Seeing the events of 2024 unfolding in Jerusalem, and the reactions around the world of people and governments defending the Palestinians and their terrorist actions, I can easily imagine that this day talked about in Zechariah over 2500 years ago, … could be about to happen!

So, just like Keith Green in “No Compromise”, let’s finish up with a look at Isaiah 53.
(Which for some reason I heard that modern Jews won’t read. It’s in their scriptures. But they won’t read it.)
Who is this Isaiah is writing about?

“He was oppressed, yet when he was afflicted he didn’t open his mouth.
As a lamb that is led to the slaughter, and as a sheep that before its shearers is silent, so he didn’t open his mouth.”

And almost 700 years later, Mark wrote this:
And when he’d risen up into the middle, the chief priest inquired of Yeshua saying, “You aren’t answering anything? What are these who testify against you?” But he was silent and didn’t answer anything.
Again the chief priest inquired of him and said to him, “You’re the Anointed? The son of the blessed one?”
And Yeshua said to him, “I am. And you’ll see the Son of Man sitting at the right hand of power, and coming with the clouds of the sky.”

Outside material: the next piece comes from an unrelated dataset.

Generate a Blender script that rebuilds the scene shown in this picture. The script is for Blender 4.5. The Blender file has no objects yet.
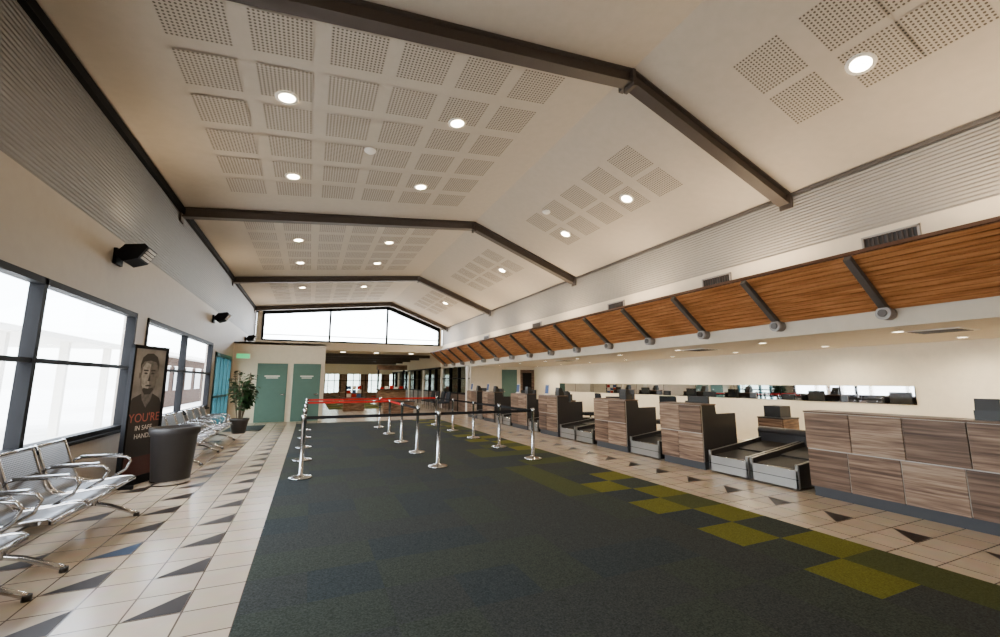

The Chief Priest knew those Old Testament references. I wonder how many times he regretted what he said next.

“They made his grave with the wicked, and with a rich man in his death; although he had done no violence, nor was any deceit in his mouth.”

And why did he endure this?
Isaiah said:
“He was pierced for our transgressions. He was crushed for our iniquities.
The punishment that brought our peace was on him; and by his wounds we are healed.
All we like sheep have gone astray. Everyone has turned to his own way; and Yahweh has laid on him the iniquity of us all.”

So, read those 6 chapters, and make your own conclusions.
Read John 19 last and discuss with other people how all those things could be there together in a chapter about one day in history, and how they could have been prophesied about one person over the 1500 years before that.

And then decide for yourself. Is Yeshua the Messiah, the Anointed?